The Girl on the Train author Paula Hawkins’ new thriller: Into the Water, review

Sally Newall
Saturday 29 April 2017 13:31 BST

There’s no doubt that Into the Water will sell a lot of copies. Like Paula Hawkins’ 2015 hit The Girl On the Train, this, her second thriller, is one that will appear on those “beach reads” round-ups and stick around on bestseller stands at airports for months to come. Then, just when even your friend who “doesn’t do books” has read it, the film will come out ­– the rights have already been sold – and it will start again, this time with a Hollywood A-Lister on the cover. But is it any good? Well, I won’t deny that I was semi-gripped. Not quite still-reading-it-on-the-Tube-escalator gripped, but sufficiently so that I eschewed company at lunchtime for a few days to finish it.

It’s a shame then that I expect I won’t be the only reader who got to the end and found it hard to care about the final reveal, mostly because it’s hard to keep track of and emotionally invest in the myriad of characters.

Into the Water is set in the fictional town of Beckford, Northumberland, and unlike Hawkins’ small cast in TGOTT, which was limited to the inhabitants of a couple of houses, this covers a whole community. It’s told from 11 different perspectives, confusingly, some in the first and others in the third person. The majority of the chapters follow the fallout after the death of Danielle “Nel” Abbott in August 2015. She apparently jumped to her death into the so-called Drowning Pool, a spot that has been the location of a number of “suicides” over the years, and that was the subject of Nel’s latest photography book – and obsession. She believed that, rather than suicide, there was something more sinister going on, that Beckford was "a place to get rid of troublesome women”. There are also flashbacks to Nel and sister Julia’s teenage years, when an overweight 13-year-old Julia – now slimmed down and re-branded as “Jules” – was much mocked by her glamorous, popular older sister. Interspersed are the stories of the historical deaths at the pool, as well as an excerpt from Nel’s unpublished tome.

Those we get the closest to are Jules and Nel’s rebellious 15-year-old daughter, Lena. We also frequently hear from Sean, the detective assigned to his case, who has his own tragic connection with the Drowning Pool. There is not much light in this book. All the families have been touched by tragedy, including the Whittakers, whose daughter Katie, Lena’s best friend, seemingly took her own life in the pool a couple of months before. The men are universally nasty – rapists, adulterers, paedophiles, killers, all liars – and the women are unlikeable for the most part. And I may have been watching too much Line of Duty, but it feels like you can’t trust any coppers anymore. There are two dodgy ones in this: Sean and his cat-killing father Patrick. As with The Girl on the Train, and the whole “grip-lit” genre, the reader has learnt to trust no narrator and that clues will be so buried you will almost definitely miss them.

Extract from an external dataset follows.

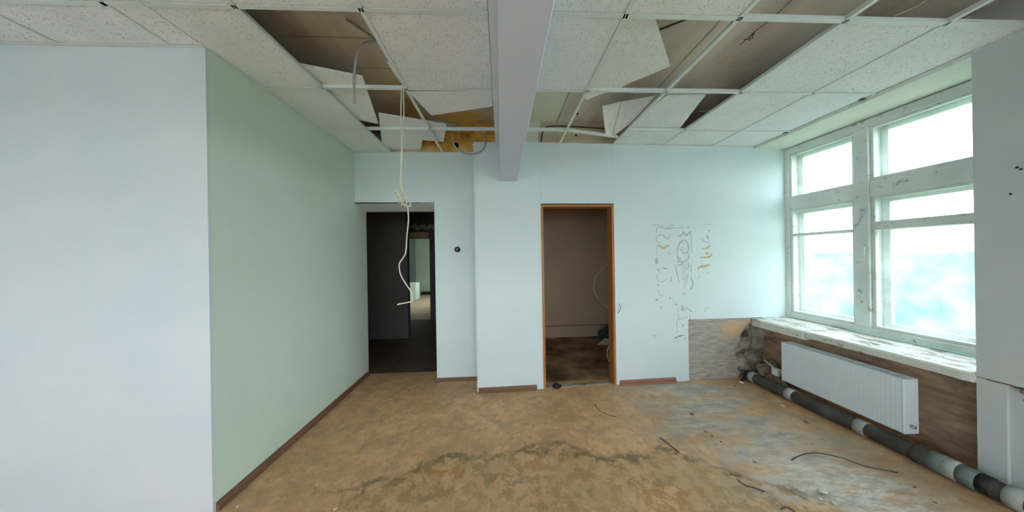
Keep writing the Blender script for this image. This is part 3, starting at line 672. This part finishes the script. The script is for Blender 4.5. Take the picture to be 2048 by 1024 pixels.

Into the Water is ambitious in scope. Hawkins has talked in interviews about how she wants to probe familial and sibling relationships, as well as unreliable memory. Big, interesting themes, none of which are given enough pages. The desire to build suspense and feed us red herrings is detrimental to character development. Jules and Lena might be the characters we have the best sense of here, but even their voices aren’t distinct enough – they all blur into one. It also doesn’t help that there is a pervading theme of supernatural, in the form of local psychic Nickie Sage, perhaps intended as another red herring, but a turn-off for any fans of empirical evidence.

The plot was as twisting as Beckford’s gloomy river, but by the time I got to the final turn, on the very last page, I felt I would need to go back to the beginning to make sense of it all. A good beach read, yes, but one that you may have forgotten by the time you’ve come back from your next dip in the sea.